_Your objective_. Retype every line from the start of the data down to and including the line with "import usdkit". Skip the pictures.
——————
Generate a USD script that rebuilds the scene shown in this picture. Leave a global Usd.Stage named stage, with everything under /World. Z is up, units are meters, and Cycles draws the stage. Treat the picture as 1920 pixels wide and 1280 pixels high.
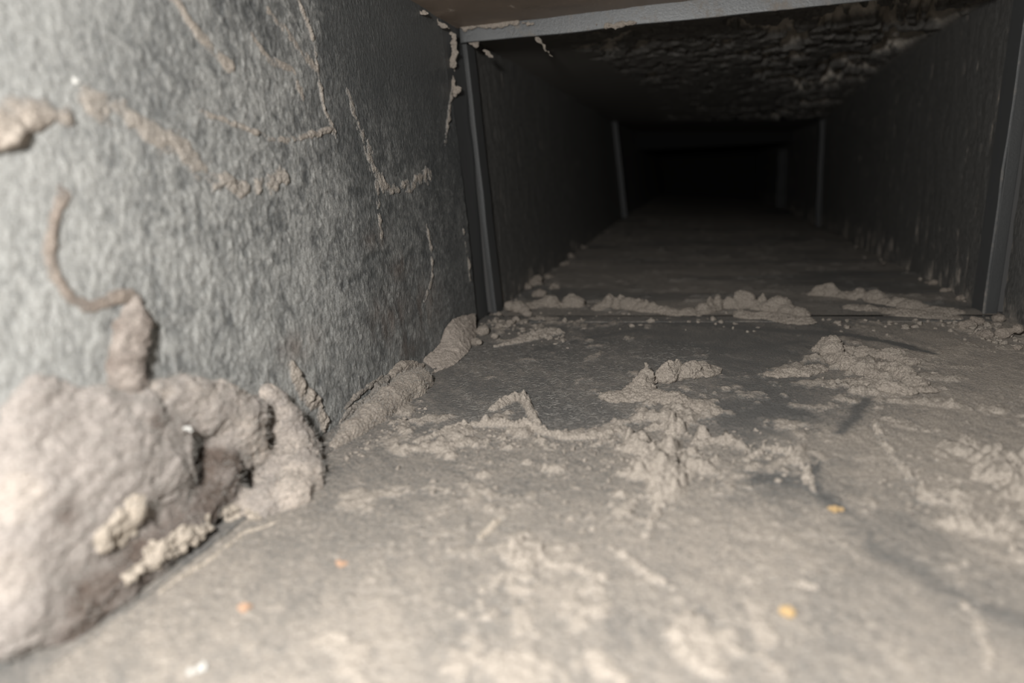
import math
import numpy as np
import trimesh
from scipy.spatial import cKDTree
from pxr import Gf, Sdf, Usd, UsdGeom, UsdLux, UsdShade, Vt
import meshkit
import usdkit

# ------------------------------------------------------------------ stage, camera, lamp, exposure
stage = Usd.Stage.CreateInMemory()
UsdGeom.SetStageUpAxis(stage, UsdGeom.Tokens.z)
UsdGeom.SetStageMetersPerUnit(stage, 1.0)
UsdGeom.Xform.Define(stage, '/World')
UsdGeom.Scope.Define(stage, '/World/Looks')

FPX, YAW, PITCH, ROLL = 1384.8, -0.25801, -0.21749, -0.0470
CAM = np.array([0.0, 0.0, 0.135])
_cy, _sy, _cp, _sp = math.cos(YAW), math.sin(YAW), math.cos(PITCH), math.sin(PITCH)
FWD = np.array([_sy * _cp, _cy * _cp, _sp])
_r = np.array([_cy, -_sy, 0.0])
_u = np.cross(_r, FWD)
RGT = math.cos(ROLL) * _r + math.sin(ROLL) * _u
UPV = -math.sin(ROLL) * _r + math.cos(ROLL) * _u

cam = UsdGeom.Camera.Define(stage, '/World/camera')
m = Gf.Matrix4d(*[*RGT, 0, *UPV, 0, *(-FWD), 0, *CAM, 1])
cam.AddTransformOp().Set(m)
cam.CreateHorizontalApertureAttr(36.0)
cam.CreateVerticalApertureAttr(24.0)
cam.CreateFocalLengthAttr(36.0 * FPX / 1920)
cam.CreateClippingRangeAttr(Gf.Vec2f(0.005, 50))
cam.CreateFStopAttr(5.2)
cam.CreateFocusDistanceAttr(0.50)
cam.CreateExposureAttr(0.0)

lamp = UsdLux.SphereLight.Define(stage, '/World/hand_lamp')
lamp.AddTranslateOp().Set(Gf.Vec3d(-0.05, -0.055, 0.208))
lamp.CreateRadiusAttr(0.018)
lamp.CreateIntensityAttr(860.0)
lamp.CreateColorAttr(Gf.Vec3f(1.0, 0.985, 0.965))
dome = UsdLux.DomeLight.Define(stage, '/World/room_light')
dome.CreateIntensityAttr(0.015)
dome.CreateColorAttr(Gf.Vec3f(1, 0.97, 0.93))


# ------------------------------------------------------------------ helpers
def ray(u, v):
    return FWD + RGT * ((u - 960) / FPX) - UPV * ((v - 640) / FPX)


def px_scale(p):
    """metres that one pixel of the photograph covers at p"""
    return float(np.dot(np.asarray(p) - CAM, FWD)) / FPX


def at_y(u, v, y):
    d = ray(u, v)
    return CAM + d * (y / d[1])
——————
_Solution to this problem_.
Generate a USD script that rebuilds the scene shown in this picture. Leave a global Usd.Stage named stage, with everything under /World. Z is up, units are meters, and Cycles draws the stage. Treat the picture as 1920 pixels wide and 1280 pixels high.
import math
import numpy as np
import trimesh
from scipy.spatial import cKDTree
from pxr import Gf, Sdf, Usd, UsdGeom, UsdLux, UsdShade, Vt
import meshkit
import usdkit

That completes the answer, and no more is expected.